Entre avril 2016 et août 2017, trente-deux faits, tous revendiqués par le Crav ou le Cav, ont été recensés par les enquêteurs du SRPJ qui poursuivent leurs investigations pour en trouver les auteurs. Le préjudice total s'élève à 3 M€. Fait inédit, toutes ces affaires ont été confiées à un seul parquet, celui de Montpellier, et sont coordonnées par le SRPJ de Montpellier. Une centralisation efficace.

Un soutien populaire

En dix jours, 283 lecteurs ont participé au sondage de Vitisphere sur la mise en examen des six vignerons du Languedoc. 54 % d'entre eux les soutiennent qu'ils soient allés manifester le jour même (13 %) ou qu'ils aient été « scandalisés » (41 %) par l'interpellation musclée de la police. 33 % des lecteurs jugent que « les vrais responsables sont les négociants et distributeurs ». 22 % estime que les actions commando sont « la seule façon d'exprimer la colère du peuple vigneron ». À l'opposé, un quart des sondés condamne les actions du Crav et se dit « soulagé » de l'aboutissement de l'enquête. 29 % demande des condamnations exemplaires dans la lignée du commentaire de Gonet : « Personne en France ne peut se faire justice. Laisser faire le Crav, c'est la porte ouverte à l'anarchie. »

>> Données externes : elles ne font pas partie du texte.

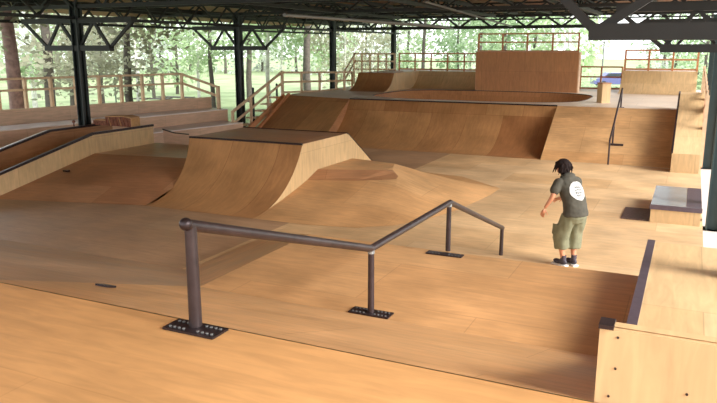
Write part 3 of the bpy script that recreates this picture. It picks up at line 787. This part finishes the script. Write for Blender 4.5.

Deux négociants entendus par la police

En même temps que les viticulteurs, deux dirigeants de la société de négoce Vignoble du Soleil International (VSI) ont été placés en garde à vue. Les policiers les ont entendus dans le cadre d'une affaire de francisation de 30 000 hl de vins espagnols, révélée en 2015 par les Douanes. VSI avait acheté ces vins au domaine Jean Gleizes, à Ouveillan, qui les avait importés d'Espagne. Ce dernier a reconnu les avoir francisés. VSI était-il au courant de la fraude ? Les deux dirigeants l'ont nié, affirmant qu'ils ignoraient l'origine espagnole des vins. Rachetée entre-temps par le groupe InVivo, partenaire de Vinadéis, VSI a porté plainte contre son fournisseur pour faux et usage de faux et escroquerie. L'enquête du SRPJ se poursuit avec l'examen de tous les documents administratifs afférents.